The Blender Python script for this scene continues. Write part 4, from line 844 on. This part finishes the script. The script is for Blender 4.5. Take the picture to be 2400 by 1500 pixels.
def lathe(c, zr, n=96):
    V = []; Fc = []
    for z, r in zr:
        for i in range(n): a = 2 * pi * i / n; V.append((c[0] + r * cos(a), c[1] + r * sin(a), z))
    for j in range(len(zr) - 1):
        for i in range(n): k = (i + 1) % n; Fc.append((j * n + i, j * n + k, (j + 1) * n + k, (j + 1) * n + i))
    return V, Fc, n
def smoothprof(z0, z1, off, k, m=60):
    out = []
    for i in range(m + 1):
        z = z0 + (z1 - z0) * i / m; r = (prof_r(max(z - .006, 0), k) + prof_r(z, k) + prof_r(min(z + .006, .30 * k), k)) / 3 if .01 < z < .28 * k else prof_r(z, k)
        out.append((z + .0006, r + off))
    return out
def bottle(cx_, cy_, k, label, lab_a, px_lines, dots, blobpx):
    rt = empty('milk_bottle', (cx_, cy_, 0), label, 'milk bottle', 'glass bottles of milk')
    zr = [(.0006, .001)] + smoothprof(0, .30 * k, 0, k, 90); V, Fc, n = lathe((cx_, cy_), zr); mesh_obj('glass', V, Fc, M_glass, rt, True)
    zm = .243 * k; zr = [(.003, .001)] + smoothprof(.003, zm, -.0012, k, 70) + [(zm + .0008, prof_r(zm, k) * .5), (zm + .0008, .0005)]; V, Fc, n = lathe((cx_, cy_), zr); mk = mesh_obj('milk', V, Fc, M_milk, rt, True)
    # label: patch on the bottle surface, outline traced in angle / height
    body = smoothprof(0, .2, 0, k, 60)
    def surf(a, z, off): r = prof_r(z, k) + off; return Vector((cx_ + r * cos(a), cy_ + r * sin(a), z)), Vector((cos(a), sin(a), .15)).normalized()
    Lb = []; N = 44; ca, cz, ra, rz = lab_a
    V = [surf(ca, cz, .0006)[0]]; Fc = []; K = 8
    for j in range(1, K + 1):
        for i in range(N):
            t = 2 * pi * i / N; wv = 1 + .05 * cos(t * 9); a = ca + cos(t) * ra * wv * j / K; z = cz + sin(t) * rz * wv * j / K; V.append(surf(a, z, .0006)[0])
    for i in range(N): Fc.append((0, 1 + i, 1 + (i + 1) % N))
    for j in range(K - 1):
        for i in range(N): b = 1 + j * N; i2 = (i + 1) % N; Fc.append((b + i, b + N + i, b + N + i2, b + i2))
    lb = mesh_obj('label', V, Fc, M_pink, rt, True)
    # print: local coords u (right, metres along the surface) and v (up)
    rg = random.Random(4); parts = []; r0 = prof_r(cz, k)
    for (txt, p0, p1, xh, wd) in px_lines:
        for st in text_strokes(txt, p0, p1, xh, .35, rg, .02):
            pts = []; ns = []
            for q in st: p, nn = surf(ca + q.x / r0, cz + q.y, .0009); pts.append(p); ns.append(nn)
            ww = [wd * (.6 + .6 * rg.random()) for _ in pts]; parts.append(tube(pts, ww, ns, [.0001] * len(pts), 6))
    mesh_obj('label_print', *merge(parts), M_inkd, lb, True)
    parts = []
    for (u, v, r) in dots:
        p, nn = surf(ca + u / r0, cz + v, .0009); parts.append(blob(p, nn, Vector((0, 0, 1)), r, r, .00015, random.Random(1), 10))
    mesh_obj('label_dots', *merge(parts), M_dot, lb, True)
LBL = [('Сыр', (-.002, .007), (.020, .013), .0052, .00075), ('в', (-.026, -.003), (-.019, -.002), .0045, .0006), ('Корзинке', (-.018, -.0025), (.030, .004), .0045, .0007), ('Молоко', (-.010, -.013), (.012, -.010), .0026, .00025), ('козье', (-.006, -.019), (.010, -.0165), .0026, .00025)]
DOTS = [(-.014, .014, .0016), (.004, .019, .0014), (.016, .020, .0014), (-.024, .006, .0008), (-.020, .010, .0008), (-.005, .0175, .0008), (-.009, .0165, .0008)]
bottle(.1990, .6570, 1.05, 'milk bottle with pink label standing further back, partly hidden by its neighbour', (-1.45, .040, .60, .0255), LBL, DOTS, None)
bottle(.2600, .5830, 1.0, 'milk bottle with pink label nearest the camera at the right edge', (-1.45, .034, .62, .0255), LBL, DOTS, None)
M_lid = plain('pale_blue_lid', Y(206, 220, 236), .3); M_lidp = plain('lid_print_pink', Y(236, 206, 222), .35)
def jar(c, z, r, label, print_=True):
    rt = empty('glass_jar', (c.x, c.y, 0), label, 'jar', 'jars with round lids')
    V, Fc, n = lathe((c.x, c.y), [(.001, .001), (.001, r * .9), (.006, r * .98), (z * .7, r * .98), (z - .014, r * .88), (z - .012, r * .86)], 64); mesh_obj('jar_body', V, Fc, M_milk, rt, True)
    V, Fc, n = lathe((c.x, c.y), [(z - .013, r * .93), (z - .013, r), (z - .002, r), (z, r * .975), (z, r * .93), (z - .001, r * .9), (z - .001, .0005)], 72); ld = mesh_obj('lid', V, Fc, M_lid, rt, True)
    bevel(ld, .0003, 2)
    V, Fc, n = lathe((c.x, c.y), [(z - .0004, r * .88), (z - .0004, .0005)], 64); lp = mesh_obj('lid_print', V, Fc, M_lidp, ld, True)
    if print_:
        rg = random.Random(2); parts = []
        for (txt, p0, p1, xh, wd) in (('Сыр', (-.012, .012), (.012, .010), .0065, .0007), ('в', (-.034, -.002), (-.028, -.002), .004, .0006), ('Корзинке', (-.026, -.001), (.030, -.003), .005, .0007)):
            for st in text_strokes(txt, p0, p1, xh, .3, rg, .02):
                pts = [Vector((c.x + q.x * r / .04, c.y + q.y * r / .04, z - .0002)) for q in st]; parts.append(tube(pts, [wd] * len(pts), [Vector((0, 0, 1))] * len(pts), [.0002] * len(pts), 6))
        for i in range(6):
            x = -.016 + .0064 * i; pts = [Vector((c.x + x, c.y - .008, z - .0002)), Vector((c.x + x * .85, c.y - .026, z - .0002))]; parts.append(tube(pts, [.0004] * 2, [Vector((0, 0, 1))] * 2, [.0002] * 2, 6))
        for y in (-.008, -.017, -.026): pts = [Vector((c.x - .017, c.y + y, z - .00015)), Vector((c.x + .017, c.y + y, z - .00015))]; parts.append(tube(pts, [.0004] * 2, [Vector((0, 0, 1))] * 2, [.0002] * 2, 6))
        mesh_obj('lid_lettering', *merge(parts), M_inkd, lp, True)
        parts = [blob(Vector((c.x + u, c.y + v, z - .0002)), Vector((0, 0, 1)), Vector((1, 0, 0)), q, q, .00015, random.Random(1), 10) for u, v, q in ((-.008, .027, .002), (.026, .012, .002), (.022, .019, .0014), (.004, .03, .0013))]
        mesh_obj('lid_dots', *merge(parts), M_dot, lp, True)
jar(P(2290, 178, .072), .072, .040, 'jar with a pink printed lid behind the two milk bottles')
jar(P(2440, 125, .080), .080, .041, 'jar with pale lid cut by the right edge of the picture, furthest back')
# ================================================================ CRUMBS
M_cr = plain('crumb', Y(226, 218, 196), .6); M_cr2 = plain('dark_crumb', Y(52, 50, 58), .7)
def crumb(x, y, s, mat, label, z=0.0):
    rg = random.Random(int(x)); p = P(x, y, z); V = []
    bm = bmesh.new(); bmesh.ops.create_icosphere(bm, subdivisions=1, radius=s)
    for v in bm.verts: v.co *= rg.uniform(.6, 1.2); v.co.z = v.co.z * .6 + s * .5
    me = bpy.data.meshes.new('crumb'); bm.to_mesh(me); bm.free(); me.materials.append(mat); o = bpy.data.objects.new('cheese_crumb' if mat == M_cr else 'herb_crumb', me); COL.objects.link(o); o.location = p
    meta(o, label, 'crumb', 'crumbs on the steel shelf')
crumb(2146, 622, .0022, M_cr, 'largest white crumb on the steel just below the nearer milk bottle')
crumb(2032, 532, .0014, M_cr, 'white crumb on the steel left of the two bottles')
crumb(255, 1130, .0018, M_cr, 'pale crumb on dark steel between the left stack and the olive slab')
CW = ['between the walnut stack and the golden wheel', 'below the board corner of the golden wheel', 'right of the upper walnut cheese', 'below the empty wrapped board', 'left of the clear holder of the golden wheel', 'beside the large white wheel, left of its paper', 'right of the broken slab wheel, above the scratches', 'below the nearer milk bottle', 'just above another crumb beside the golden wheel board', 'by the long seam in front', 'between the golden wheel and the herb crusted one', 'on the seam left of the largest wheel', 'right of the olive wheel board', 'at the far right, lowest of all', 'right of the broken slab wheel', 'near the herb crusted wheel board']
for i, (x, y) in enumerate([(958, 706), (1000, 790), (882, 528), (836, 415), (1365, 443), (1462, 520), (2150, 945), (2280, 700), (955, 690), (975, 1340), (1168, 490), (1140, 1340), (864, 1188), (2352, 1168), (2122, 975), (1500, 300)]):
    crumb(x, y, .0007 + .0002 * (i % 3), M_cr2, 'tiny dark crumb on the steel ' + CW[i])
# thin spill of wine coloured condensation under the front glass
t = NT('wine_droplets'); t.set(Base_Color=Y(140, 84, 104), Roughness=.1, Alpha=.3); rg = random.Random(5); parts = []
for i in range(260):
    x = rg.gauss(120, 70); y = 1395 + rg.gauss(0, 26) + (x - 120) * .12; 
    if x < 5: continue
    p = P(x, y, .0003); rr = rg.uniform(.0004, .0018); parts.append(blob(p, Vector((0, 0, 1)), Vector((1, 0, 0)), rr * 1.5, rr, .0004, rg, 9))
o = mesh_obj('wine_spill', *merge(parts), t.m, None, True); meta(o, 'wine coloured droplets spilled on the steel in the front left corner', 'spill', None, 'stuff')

· · ·

### Requirements
Copy all lines from the listing that contain "picture".

### Solved exercise
The Blender Python script for this scene continues. Write part 4, from line 844 on. This part finishes the script. The script is for Blender 4.5. Take the picture to be 2400 by 1500 pixels.
jar(P(2440, 125, .080), .080, .041, 'jar with pale lid cut by the right edge of the picture, furthest back')